Following his postdoc, Andreas was Assistant Professor at the University of Bonn and at LMU Munich. Meanwhile, he was a member of the Munich Center for Mathematical Philosophy, where he completed his habilitation (postdoctoral thesis) in 2012. After his habilitation, he was a Heisenberg Fellow at LMU Munich (funded by the German Research Foundation). He moved to Canada in 2014, where he is currently an Assistant Professor at the University of British Columbia.
Holger Andreas' research interrelates philosophical logic with philosophy of science, epistemology, and cognitive science. In addition to the logical foundations of tractable reasoning, he explores conditionals and their use in logical approaches to causation and explanation.
This book aims to lay bare the logical foundations of tractable reasoning. It draws on Marvin Minsky's seminal work on frames, which has been highly influential in computer science and, to a lesser extent, in cognitive science. Only very few people have explored ideas about frames in logic, which is why the investigation in this book breaks new ground. The apparent intractability of dynamic, inferential reasoning is an unsolved problem in both cognitive science and logic-oriented artificial intelligence. By means of a logical investigation of frames and frame concepts, Andreas devises a novel logic of tractable reasoning, called frame logic. Moreover, he devises a novel belief revision scheme, which is tractable for frame logic. These tractability results shed new light on our logical and cognitive means to carry out dynamic, inferential reasoning. Modularity remains central for tractability, and so the author sets forth a logical variant of the massive modularity hypothesis in cognitive science.

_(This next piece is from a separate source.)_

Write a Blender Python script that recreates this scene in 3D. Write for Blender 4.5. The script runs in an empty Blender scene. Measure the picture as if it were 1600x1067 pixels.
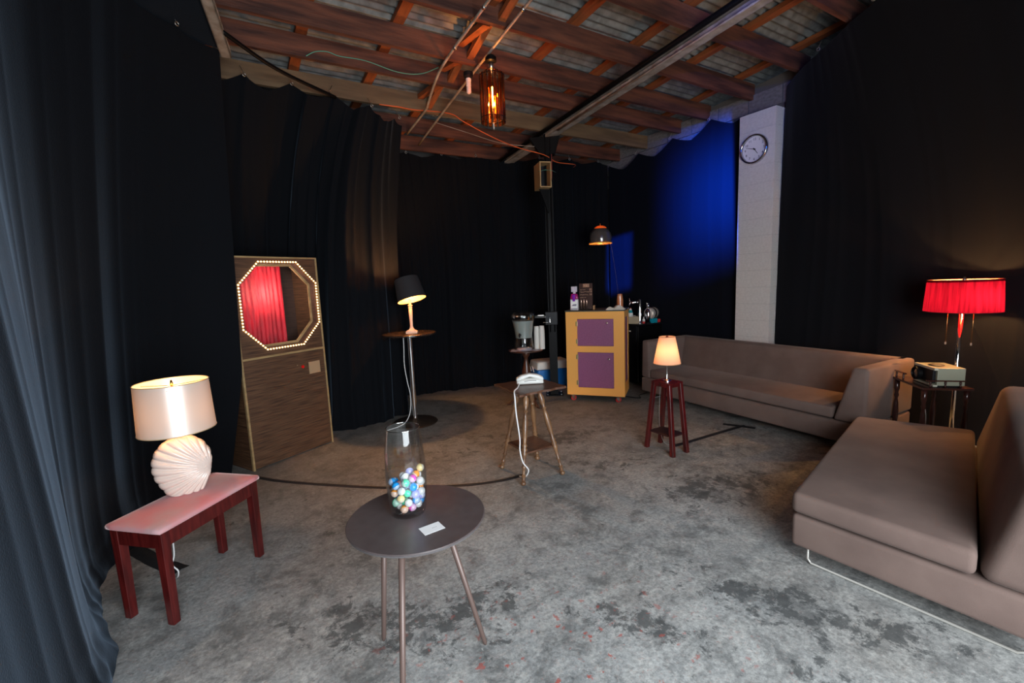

This book conducts a sustained and detailed examination of the structure of tractable and intelligible reasoning in cognitive science and artificial intelligence. Working from the perspective of formal epistemology and cognitive science, Andreas uses structuralist notions from Bourbaki and Sneed to provide new foundational analyses of frames, object-oriented programming, belief revision, and truth maintenance. Andreas then builds on these analyses to construct a novel logic of tractable reasoning he calls frame logic, together with a novel belief revision scheme that is tractable for frame logic. Put together, these logical analyses and tractability results provide new understandings of dynamic and inferential reasoning.